» **Problem requirements**: Collect each line of the records containing the string "pixels".

» **Material**:

○ ○ ○ ○ ○

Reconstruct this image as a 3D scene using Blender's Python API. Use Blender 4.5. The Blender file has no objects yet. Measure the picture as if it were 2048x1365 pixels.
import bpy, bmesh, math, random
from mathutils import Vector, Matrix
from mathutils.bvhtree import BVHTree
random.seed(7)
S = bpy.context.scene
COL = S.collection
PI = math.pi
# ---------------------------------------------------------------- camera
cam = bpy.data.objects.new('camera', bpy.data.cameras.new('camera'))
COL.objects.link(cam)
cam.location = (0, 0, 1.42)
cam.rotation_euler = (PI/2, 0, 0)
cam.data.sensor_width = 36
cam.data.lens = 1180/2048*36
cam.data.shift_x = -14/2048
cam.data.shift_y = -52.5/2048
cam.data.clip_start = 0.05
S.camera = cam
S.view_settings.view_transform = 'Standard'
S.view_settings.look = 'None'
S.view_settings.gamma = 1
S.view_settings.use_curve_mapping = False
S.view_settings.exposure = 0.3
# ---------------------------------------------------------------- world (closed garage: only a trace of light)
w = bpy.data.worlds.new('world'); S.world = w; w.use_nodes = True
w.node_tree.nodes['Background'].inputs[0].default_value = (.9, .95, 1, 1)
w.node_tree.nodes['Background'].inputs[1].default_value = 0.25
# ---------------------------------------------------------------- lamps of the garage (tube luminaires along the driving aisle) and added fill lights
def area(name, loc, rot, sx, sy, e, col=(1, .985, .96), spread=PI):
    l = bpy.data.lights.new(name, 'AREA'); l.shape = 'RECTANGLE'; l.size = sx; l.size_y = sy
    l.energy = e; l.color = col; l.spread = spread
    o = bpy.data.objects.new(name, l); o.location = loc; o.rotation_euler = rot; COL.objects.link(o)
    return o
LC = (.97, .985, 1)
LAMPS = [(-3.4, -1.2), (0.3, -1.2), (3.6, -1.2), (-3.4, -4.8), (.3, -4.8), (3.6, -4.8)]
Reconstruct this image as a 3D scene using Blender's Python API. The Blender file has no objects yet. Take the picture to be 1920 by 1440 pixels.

○ ○ ○ ○ ○

» **Result of the task**:
Reconstruct this image as a 3D scene using Blender's Python API. Use Blender 4.5. The Blender file has no objects yet. Measure the picture as if it were 2048x1365 pixels.
Reconstruct this image as a 3D scene using Blender's Python API. The Blender file has no objects yet. Take the picture to be 1920 by 1440 pixels.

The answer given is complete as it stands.